I'm not sure that I see your point, Willravel. The last sentence of your post seems to indicate that you find this study to the counter of absolute and certain belief in god. It is quite the opposite. The tone of the article suggests that people of faith have lower anxiety about making decisions that that this benefit is arrive at through their faith.
On the original article, I wish that I knew more about the kind of testing they were doing. As BG pointed out, they do seem to reach the conclusion that people of faith actually did better on the test, fewer errors, in addition to having lower ACC levels, less anxiety. I guess I'll have to go RTFA... or is that RTFJA in this case.

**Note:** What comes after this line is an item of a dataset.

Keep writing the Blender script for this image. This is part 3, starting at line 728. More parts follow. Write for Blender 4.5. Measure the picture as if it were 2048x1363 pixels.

---------- Post added at 02:17 PM ---------- Previous post was at 01:40 PM ----------
Ok, I've read the article. It is an interesting read even though it is well outside my field. The Stroop test they are referring to in the article is something I encountered playing Brain Age on my wife's Nintendo DS. Seriously! A word for a color is presented in either the same color as it actually is, like this:
red, or other than what the word actually is, like this:
green. The test is to see whether you can correctly name the color of the word rather than just reading the word. A further explanation and an example test can be found here
Stroop Test
Having read the article, I now understand better what the authors were referring to when they discussed an improved score on the test being positively correlated with religious belief. The believers tended to answer more slowly, and more correctly than the non-believers. Likely to be a side-effect of the lower anxiety. The test interval was timed, and all participants answered within the required amount of time. Believers just tended to answer more slowly within that time frame than non-believers.
The authors of the paper also held forth that, "Strong convictions of all kinds, then, may lower anxiety and uncertainty and their attendant brain activity." So my earlier allusion to belief in SkyNet, which was meant as an offhand jest, might not be so far off the mark either.